## CHALLENGE
Reproduce every line in the listing that contains the word "this".

## LISTED ENTRIES
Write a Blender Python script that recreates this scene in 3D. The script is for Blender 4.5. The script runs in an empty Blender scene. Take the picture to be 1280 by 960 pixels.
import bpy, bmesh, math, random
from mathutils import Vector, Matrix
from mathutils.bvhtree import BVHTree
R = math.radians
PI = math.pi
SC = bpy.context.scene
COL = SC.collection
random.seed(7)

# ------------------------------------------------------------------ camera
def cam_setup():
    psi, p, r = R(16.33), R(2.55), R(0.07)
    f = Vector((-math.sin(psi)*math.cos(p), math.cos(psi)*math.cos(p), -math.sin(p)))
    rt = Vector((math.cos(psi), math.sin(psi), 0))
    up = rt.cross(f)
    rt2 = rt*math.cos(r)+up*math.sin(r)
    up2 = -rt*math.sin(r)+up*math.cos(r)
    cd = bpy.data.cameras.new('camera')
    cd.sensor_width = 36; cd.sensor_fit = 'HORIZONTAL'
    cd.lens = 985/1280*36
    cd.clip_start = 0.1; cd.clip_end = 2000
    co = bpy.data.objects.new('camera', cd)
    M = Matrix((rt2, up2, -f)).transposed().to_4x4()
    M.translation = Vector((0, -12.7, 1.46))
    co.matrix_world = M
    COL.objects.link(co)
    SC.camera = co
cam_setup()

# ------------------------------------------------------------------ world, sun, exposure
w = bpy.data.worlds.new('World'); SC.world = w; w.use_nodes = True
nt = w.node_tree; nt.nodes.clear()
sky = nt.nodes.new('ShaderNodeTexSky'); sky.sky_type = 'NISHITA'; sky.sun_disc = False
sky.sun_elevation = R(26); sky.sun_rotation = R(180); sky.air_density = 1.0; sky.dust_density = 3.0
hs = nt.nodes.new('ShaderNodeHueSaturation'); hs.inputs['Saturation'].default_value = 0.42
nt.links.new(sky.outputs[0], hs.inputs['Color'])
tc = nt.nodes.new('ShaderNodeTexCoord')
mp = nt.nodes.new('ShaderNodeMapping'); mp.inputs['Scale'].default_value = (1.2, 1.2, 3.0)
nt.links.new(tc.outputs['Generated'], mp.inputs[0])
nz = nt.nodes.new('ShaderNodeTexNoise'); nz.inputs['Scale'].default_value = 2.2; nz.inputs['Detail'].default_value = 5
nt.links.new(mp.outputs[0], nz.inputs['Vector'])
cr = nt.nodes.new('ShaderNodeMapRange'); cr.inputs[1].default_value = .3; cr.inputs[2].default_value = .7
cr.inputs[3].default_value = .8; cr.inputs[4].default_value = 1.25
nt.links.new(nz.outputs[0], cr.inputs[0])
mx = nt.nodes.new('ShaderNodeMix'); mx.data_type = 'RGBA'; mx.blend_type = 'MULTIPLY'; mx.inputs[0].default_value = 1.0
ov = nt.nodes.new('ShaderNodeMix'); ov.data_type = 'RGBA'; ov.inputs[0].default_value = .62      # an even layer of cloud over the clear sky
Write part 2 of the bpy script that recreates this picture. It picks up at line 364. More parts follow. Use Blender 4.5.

## EXERCISE ANSWER
Write a Blender Python script that recreates this scene in 3D. The script is for Blender 4.5. The script runs in an empty Blender scene. Take the picture to be 1280 by 960 pixels.
Write part 2 of the bpy script that recreates this picture. It picks up at line 364. More parts follow. Use Blender 4.5.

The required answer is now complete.